PROBLEM DESCRIPTION
State how many lines contain the string "picture", and write nothing else.
— Start —
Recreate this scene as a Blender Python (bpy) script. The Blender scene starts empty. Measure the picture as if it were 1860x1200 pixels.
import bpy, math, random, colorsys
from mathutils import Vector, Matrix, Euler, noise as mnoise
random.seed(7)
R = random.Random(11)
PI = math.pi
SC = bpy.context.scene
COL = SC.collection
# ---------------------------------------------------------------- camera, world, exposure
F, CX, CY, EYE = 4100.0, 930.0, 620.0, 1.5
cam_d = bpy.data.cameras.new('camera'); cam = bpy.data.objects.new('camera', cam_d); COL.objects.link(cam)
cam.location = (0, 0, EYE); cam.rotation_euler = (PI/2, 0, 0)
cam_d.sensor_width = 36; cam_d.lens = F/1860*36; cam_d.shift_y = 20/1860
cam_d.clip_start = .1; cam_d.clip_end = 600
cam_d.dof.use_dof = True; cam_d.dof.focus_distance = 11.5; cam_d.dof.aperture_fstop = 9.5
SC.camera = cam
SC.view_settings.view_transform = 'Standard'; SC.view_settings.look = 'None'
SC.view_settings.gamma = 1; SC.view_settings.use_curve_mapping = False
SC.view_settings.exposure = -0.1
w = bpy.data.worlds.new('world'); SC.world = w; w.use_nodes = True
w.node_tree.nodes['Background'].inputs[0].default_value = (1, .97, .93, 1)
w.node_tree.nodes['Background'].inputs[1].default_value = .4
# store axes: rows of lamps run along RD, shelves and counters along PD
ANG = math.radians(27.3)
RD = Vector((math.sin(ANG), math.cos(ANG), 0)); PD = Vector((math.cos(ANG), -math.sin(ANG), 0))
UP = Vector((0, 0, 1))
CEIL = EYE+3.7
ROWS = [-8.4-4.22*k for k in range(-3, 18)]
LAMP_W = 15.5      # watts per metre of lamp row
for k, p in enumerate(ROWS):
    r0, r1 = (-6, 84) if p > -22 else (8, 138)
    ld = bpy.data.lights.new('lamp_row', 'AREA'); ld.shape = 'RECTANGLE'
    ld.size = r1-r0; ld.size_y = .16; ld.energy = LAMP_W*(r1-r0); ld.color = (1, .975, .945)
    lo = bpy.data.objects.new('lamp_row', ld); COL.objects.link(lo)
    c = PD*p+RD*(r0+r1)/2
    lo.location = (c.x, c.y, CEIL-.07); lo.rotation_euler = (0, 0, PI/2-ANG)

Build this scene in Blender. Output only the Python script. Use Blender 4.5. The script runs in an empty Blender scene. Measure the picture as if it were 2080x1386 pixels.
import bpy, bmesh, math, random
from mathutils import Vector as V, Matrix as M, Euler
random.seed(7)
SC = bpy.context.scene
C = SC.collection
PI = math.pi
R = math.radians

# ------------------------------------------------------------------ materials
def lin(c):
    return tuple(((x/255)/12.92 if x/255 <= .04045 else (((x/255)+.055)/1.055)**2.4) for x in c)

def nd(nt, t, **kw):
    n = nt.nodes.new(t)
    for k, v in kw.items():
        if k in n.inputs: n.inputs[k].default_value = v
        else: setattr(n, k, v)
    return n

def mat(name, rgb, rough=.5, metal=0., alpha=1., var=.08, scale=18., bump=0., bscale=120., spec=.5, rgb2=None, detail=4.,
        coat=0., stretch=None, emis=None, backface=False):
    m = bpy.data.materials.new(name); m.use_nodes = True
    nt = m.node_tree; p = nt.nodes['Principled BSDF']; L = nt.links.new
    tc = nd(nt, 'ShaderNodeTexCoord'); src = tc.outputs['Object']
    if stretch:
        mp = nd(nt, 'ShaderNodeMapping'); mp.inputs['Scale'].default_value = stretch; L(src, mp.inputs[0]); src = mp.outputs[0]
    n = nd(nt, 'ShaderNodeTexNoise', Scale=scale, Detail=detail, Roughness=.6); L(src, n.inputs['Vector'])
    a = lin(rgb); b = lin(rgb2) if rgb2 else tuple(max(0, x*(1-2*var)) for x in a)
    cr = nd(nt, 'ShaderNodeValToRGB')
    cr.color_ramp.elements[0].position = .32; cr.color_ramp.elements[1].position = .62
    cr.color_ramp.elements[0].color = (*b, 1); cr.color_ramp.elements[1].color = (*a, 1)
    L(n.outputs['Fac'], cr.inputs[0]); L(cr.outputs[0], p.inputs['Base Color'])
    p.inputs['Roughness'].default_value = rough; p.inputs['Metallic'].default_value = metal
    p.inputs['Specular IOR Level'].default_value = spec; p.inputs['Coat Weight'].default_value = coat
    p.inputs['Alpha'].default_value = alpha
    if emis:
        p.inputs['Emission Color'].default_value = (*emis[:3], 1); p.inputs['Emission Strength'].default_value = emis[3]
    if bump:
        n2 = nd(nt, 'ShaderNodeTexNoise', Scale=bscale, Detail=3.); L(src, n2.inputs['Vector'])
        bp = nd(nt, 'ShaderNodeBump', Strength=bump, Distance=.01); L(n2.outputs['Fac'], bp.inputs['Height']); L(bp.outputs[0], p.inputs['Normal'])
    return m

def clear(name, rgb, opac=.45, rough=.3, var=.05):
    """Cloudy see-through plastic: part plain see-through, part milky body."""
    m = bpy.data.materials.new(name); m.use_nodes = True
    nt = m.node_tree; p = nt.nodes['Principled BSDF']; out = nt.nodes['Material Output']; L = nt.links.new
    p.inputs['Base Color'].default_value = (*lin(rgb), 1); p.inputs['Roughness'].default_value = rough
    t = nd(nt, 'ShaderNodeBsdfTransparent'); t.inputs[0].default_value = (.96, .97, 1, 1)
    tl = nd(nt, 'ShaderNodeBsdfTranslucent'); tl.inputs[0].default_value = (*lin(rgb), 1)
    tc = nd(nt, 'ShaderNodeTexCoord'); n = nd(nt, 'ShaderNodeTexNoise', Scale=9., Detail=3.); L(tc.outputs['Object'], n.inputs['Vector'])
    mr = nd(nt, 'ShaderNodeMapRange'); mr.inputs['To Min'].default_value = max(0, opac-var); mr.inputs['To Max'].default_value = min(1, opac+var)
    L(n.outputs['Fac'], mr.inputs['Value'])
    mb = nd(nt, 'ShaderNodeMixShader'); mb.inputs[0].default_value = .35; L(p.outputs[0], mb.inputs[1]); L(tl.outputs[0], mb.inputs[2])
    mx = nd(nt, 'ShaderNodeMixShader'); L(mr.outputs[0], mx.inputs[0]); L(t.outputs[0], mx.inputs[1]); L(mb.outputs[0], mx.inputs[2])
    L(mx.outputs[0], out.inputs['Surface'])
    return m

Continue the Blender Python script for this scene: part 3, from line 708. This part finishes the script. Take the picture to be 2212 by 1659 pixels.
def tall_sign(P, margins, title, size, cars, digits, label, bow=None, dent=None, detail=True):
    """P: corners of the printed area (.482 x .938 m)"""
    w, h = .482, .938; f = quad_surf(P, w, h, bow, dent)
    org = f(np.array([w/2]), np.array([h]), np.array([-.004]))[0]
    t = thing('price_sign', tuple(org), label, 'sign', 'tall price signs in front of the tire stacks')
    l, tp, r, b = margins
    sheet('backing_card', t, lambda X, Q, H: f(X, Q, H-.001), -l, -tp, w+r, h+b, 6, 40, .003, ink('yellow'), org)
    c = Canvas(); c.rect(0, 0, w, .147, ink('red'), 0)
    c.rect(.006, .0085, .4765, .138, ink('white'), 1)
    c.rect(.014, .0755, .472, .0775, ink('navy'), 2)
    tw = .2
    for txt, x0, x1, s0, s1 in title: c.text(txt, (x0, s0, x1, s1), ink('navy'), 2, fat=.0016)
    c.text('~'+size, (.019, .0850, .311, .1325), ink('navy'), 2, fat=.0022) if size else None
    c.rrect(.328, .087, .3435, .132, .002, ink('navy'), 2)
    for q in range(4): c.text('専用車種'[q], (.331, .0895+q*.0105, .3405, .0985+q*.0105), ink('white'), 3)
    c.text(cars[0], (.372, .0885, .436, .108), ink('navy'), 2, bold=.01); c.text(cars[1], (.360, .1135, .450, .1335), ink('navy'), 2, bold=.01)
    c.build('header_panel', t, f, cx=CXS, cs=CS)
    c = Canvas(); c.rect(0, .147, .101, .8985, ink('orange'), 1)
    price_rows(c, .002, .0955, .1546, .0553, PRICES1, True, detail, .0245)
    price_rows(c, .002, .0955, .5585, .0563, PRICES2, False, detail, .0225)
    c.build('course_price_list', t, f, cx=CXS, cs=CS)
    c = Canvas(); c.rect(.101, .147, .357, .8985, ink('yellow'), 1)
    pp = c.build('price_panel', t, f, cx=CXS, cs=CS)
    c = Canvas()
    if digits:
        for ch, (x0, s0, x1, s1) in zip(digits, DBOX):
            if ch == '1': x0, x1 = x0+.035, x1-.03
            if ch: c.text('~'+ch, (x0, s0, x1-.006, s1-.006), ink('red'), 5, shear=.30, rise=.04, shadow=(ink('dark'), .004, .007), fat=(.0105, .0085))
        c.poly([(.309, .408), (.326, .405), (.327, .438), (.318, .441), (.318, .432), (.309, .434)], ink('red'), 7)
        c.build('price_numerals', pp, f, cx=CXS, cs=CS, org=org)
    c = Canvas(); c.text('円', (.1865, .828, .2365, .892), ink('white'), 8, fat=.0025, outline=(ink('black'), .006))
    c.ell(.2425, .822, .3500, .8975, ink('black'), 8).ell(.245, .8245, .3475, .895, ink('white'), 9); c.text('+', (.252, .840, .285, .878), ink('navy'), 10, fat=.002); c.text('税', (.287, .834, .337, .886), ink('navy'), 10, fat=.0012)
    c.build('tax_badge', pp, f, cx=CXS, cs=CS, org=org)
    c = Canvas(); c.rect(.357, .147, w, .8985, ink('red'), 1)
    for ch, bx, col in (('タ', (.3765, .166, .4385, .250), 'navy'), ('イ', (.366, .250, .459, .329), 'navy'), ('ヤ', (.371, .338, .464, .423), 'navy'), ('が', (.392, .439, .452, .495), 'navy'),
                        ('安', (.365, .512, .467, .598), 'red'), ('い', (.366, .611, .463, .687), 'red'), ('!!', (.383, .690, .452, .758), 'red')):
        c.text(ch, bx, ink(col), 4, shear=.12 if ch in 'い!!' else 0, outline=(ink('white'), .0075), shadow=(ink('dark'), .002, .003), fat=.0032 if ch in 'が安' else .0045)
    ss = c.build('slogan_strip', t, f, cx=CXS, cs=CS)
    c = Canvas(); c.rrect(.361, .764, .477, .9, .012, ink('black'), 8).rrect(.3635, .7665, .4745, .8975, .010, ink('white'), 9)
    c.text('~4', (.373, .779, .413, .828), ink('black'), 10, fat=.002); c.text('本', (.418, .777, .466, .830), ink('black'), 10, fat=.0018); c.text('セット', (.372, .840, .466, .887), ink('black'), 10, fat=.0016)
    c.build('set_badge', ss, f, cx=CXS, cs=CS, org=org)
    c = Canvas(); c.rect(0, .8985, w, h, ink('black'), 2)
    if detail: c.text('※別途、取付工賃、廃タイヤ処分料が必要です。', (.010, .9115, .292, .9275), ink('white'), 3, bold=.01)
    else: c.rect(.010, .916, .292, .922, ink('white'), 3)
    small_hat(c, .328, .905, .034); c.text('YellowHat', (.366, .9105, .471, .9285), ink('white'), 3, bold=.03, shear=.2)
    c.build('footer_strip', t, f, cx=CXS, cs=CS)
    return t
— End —
TASK RESULT
3